Bettina Gaus äußerte sich differenziert, wollte auch nicht die behaupteten Gefahren teilen, die manche mit Volksabstimmungen verbanden. In ihren Augen sind sie auf Bundesebene nicht das richtige Instrument, wenn es um komplexe Entscheidungen ging. Darauf entgegnete Söder, dass aber auch Wahlen komplex seien und die Bürger darin ebenso Stellung beziehen müssten. Hinzugefügt werden könnte noch, dass gerade Volksabstimmungen dahin drängen würden, solch komplexe Fragen stärker einer differenzierten Erörterung in der Öffentlichkeit zuzuführen. Denn letztlich geht es nicht zuerst um technische Fragen nach der optimalen Lösung, es geht um die Frage, in welche Richtung eine Lösung führen soll. Womöglich hätte eine Volksabstimmung in Deutschland dazu geführt, härtere Konsequenzen aus der Finanzkrise zu ziehen, z. B. ernsthafter über eine Trennung von Investmenbanking und Kreditvergabe nachzudenken, um die Verantwortung für Spekulationsgeschäfte ganz auf diejenigen zu übertragen, die sie tätigen, ohne dass die Bürger am Ende die Lasten tragen müssen.
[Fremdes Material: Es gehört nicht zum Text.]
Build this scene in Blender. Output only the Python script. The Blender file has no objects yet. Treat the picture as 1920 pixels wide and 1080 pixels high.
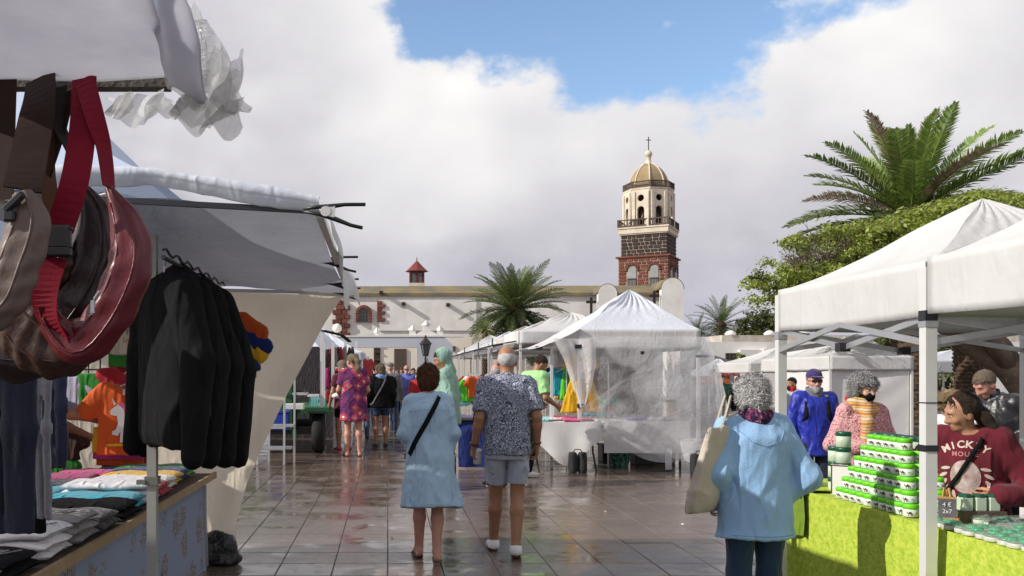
import bpy, bmesh, math, random
import numpy as np
from mathutils import Vector, Matrix, noise as mnoise
R = math.radians
random.seed(7)
rng = np.random.RandomState(11)
SC = bpy.context.scene
COL = SC.collection
# ------------------------------------------------------------------ camera
H = 1.5            # eye height
F = 1700.0         # focal length in photo pixels (1920 wide)
cam_d = bpy.data.cameras.new("camera")
cam = bpy.data.objects.new("camera", cam_d); COL.objects.link(cam)
cam.location = (0, 0, H); cam.rotation_euler = (R(90), 0, 0)
cam_d.sensor_width = 36.0; cam_d.lens = 36.0 * F / 1920
cam_d.shift_x = (960 - 727) / 1920.0      # the photo is an off-centre crop: street axis at x=727
cam_d.shift_y = (700 - 540) / 1920.0      # horizon below the middle, verticals stay vertical
cam_d.clip_start = 0.05; cam_d.clip_end = 3000
SC.camera = cam
# ------------------------------------------------------------------ light
SUN_DIR = Vector((-0.84, -0.22, 0.51)).normalized()     # towards the sun
sun_el = math.asin(SUN_DIR.z); sun_az = math.atan2(SUN_DIR.x, SUN_DIR.y)
sd = bpy.data.lights.new("sun", 'SUN'); sd.energy = 3.5; sd.angle = R(0.6); sd.color = (1.0, 0.94, 0.86)
so = bpy.data.objects.new("sun", sd); COL.objects.link(so)
so.rotation_euler = (-SUN_DIR).to_track_quat('-Z', 'Y').to_euler(); so.location = (-30, -5, 40)
W = bpy.data.worlds.new("World"); SC.world = W; W.use_nodes = True
def world_nodes():
    nt = W.node_tree; N = nt.nodes; L = nt.links; N.clear()
    out = N.new('ShaderNodeOutputWorld')
    sky = N.new('ShaderNodeTexSky'); sky.sky_type = 'NISHITA'; sky.sun_disc = False
    sky.sun_elevation = sun_el; sky.sun_rotation = sun_az
    sky.air_density = 1.0; sky.dust_density = 0.4; sky.ozone_density = 2.0
    b1 = N.new('ShaderNodeBackground'); b1.inputs[1].default_value = 0.15
    L.new(sky.outputs[0], b1.inputs[0])
    tc = N.new('ShaderNodeTexCoord'); D = tc.outputs['Generated']
    def vm(op, a, b=None):
        n = N.new('ShaderNodeVectorMath'); n.operation = op
        for i, s in enumerate((a, b)):
            if s is None: continue
            if isinstance(s, (tuple, list)): n.inputs[i].default_value = s
            else: L.new(s, n.inputs[i])
        return n
    def ma(op, a, b=None, c=None, cl=False):
        n = N.new('ShaderNodeMath'); n.operation = op; n.use_clamp = cl
        for i, s in enumerate((a, b, c)):
            if s is None: continue
            if isinstance(s, (int, float)): n.inputs[i].default_value = s
            else: L.new(s, n.inputs[i])
        return n.outputs[0]
    def mr(v, a, b, c, d):
        n = N.new('ShaderNodeMapRange'); n.interpolation_type = 'SMOOTHSTEP'
        L.new(v, n.inputs[0])
        for i, s in enumerate((a, b, c, d)): n.inputs[i + 1].default_value = s
        return n.outputs[0]
    def noi(vec, sc, det, ro, dist=0.0):
        n = N.new('ShaderNodeTexNoise'); L.new(vec, n.inputs['Vector'])
        n.inputs['Scale'].default_value = sc; n.inputs['Detail'].default_value = det
        n.inputs['Roughness'].default_value = ro; n.inputs['Distortion'].default_value = dist
        return n.outputs[0]
    st = vm('MULTIPLY', D, (1, 1, 1.5)).outputs[0]
    n1 = noi(st, 4.2, 12, 0.56)              # billows
    n2 = noi(vm('ADD', st, (5.1, 2.7, 1.3)).outputs[0], 1.25, 3, 0.5)     # weather-scale gaps
    n3 = noi(vm('ADD', st, (1.7, 9.2, 4.4)).outputs[0], 9.0, 9, 0.6)
    n4 = noi(vm('ADD', st, (8.7, 0.2, 3.4)).outputs[0], 3.0, 3, 0.5)
    # a gap in the cloud deck: lens shaped region of directions
    def lens(px, py, rx, rz):
        c = Vector(((px - 727) / F, 1, (700 - py) / F)).normalized()
        q = vm('SUBTRACT', D, tuple(c)).outputs[0]
        q = vm('MULTIPLY', q, (1 / rx, 0.4 / rx, 1 / rz)).outputs[0]
        return vm('LENGTH', q).outputs['Value']
    l1 = lens(1180, -150, .268, .165)
    l2 = lens(830, 20, .085, .07)
    lm = ma('MINIMUM', l1, ma('ADD', l2, 0.22))
    edge = ma('ADD', lm, ma('MULTIPLY', ma('SUBTRACT', n1, 0.5), 2.0))
    edge = ma('ADD', edge, ma('MULTIPLY', ma('SUBTRACT', n3, 0.5), 0.6))
    m1 = mr(edge, 0.80, 1.02, 0, 1)
    m2 = mr(ma('ADD', n2, ma('MULTIPLY', n1, .25)), 0.83, 0.94, 1, 0)  # a few more gaps elsewhere
    wisp = mr(n3, 0.60, 0.80, 0, 0.6)
    mask = ma('MAXIMUM', ma('MULTIPLY', m1, m2), wisp)
    # cloud brightness: bright rims towards the gap, grey bases, billow relief
    rim = mr(edge, 0.85, 2.1, 1, 0)
    val = ma('ADD', ma('MULTIPLY', rim, 0.36), ma('MULTIPLY', mr(n4, .42, .64, 0, 1), 0.22))
    val = ma('ADD', val, ma('MULTIPLY', mr(n1, .40, .66, 0, 1), 0.17))
    cr = N.new('ShaderNodeValToRGB'); L.new(val, cr.inputs[0])
    e = cr.color_ramp.elements
    e[0].position = 0.0; e[0].color = (0.35, 0.345, 0.385, 1)
    e[1].position = 0.62; e[1].color = (0.77, 0.755, 0.74, 1)
    x = e.new(0.18); x.color = (0.49, 0.48, 0.515, 1)
    x = e.new(0.36); x.color = (0.60, 0.59, 0.605, 1)
    # bluish low cloud near the horizon
    sep = N.new('ShaderNodeSeparateXYZ'); L.new(D, sep.inputs[0])
    low = mr(sep.outputs[2], 0.0, 0.16, 0.55, 0)
    mixl = N.new('ShaderNodeMix'); mixl.data_type = 'RGBA'; L.new(low, mixl.inputs[0]); L.new(cr.outputs[0], mixl.inputs[6]); mixl.inputs[7].default_value = (0.46, 0.46, 0.56, 1)
    b2 = N.new('ShaderNodeBackground'); L.new(mixl.outputs[2], b2.inputs[0]); b2.inputs[1].default_value = 1.0
    mx = N.new('ShaderNodeMixShader'); L.new(mask, mx.inputs[0]); L.new(b1.outputs[0], mx.inputs[1]); L.new(b2.outputs[0], mx.inputs[2])
    L.new(mx.outputs[0], out.inputs[0])
world_nodes()
SC.view_settings.view_transform = 'Standard'; SC.view_settings.look = 'None'
SC.view_settings.exposure = 0.42; SC.view_settings.gamma = 1.0; SC.view_settings.use_curve_mapping = False
SC.render.engine = 'CYCLES'
SC.cycles.use_denoising = True; SC.cycles.max_bounces = 6; SC.cycles.transparent_max_bounces = 16
SC.cycles.sample_clamp_indirect = 6.0
SC.cycles.caustics_reflective = False; SC.cycles.caustics_refractive = False

# ------------------------------------------------------------------ helpers
def P(px, py, Y):
    "a point seen at photo pixel (px, py), Y metres down the street"
    return Vector(((px - 727) / F * Y, Y, H - (py - 700) / F * Y))
def X(px, Y): return (px - 727) / F * Y
def Z(py, Y): return H - (py - 700) / F * Y
def G(px, py):
    Y = H * F / (py - 700); return Vector(((px - 727) / F * Y, Y, 0))

def link(o, parent=None):
    COL.objects.link(o)
    if parent is not None: o.parent = parent
    return o
def tag(o, label=None, cat=None, group=None, kind=None):
    if label: o['label'] = label
    if cat: o['category'] = cat
    if group: o['group'] = group
    if kind: o['kind'] = kind
    return o
def thing(name, loc, label, cat, group=None, rz=0.0):
    o = bpy.data.objects.new(name, None); o.empty_display_size = .1
    o.location = loc; o.rotation_euler = (0, 0, rz); link(o)
    return tag(o, label, cat, group)
def mobj(name, me, mat=None, parent=None):
    o = bpy.data.objects.new(name, me)
    if mat is not None and len(me.materials) == 0: me.materials.append(mat)
    return link(o, parent)
def shade(me, on=True):
    me.polygons.foreach_set('use_smooth', [on] * len(me.polygons)); return me
def mesh_np(name, V, Fc, smooth=True):
    me = bpy.data.meshes.new(name)
    me.from_pydata([tuple(v) for v in V], [], [tuple(f) for f in Fc])
    me.update()
    if smooth: shade(me)
    return me
def quads_np(name, V, Q, smooth=True):
    me = bpy.data.meshes.new(name); n = len(Q)
    me.vertices.add(len(V)); me.vertices.foreach_set('co', np.asarray(V, np.float32).ravel())
    me.loops.add(4 * n); me.loops.foreach_set('vertex_index', np.asarray(Q, np.int32).ravel())
    me.polygons.add(n); me.polygons.foreach_set('loop_start', np.arange(0, 4 * n, 4, dtype=np.int32))
    me.update(calc_edges=True)
    if smooth: shade(me)
    return me
def copy_tree(o, parent=None):
    c = o.copy(); link(c)
    c.parent = parent
    for ch in list(o.children):
        k = copy_tree(ch, c); k.matrix_parent_inverse = ch.matrix_parent_inverse.copy()
    return c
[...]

Was ist nun also gewollt von Befürwortern wie Markus Söder, Volksabstimmungen mit Initiativrecht, wie sie in der Schweiz praktiziert werden oder nur eine selektive Nutzung dieser Instrumente direkter Demokratie?

Sascha Liebermann

„Volksabstimmungen für alle“…

…eine Diskussionsrunde bei hart aber fair mit einer irreführenden Ankündigung.

Auf der Website der Sendung finden sich informative Hinweise. Deutlich machen sie, sehr klar ist das auf der Seite der Schweizer Bundesverwaltung, dass repräsentative und direkte Demokratie nicht gegeneinanderstehen, wie so oft suggeriert wird. Auch sind Volksabstimmungen nicht einfach JA-NEIN-Entscheidungen, sondern Entscheidungen über einen formulierten Vorschlag, der abgelehnt oder dem zugestimmt wird. Bei Zustimmung sind Regierung und Parlament mit der Umsetzung beauftragt. In der Schweiz werden die meisten Gesetze vom Parlament erlassen und nicht über Volksabstimmungen auf den Weg gebracht. Die Schweizer können aber gegen Parlaments- Kantons- und Gemeindeentscheidungen Referendum ergreifen. 

Mehr Demokratie e.V. hat eine Übersicht zur Haltung der deutschen Parteien zur Volksabstimmung auf Bundesebene angefertigt und zugleich nachgefragt, wie sie dazu stehen. Die Antworten sind interessant und vielschichtig. Die meisten, bis auf die CDU, befürworten Volksabstimmungen in der einen oder anderen Form.
Auf die überraschenden Positionsverschiebungen im Verhältnis zu früheren Diskussionen über Volksabstimmungen hat Frank Lübberding in seinem Kommentar zur Sendung hingewiesen.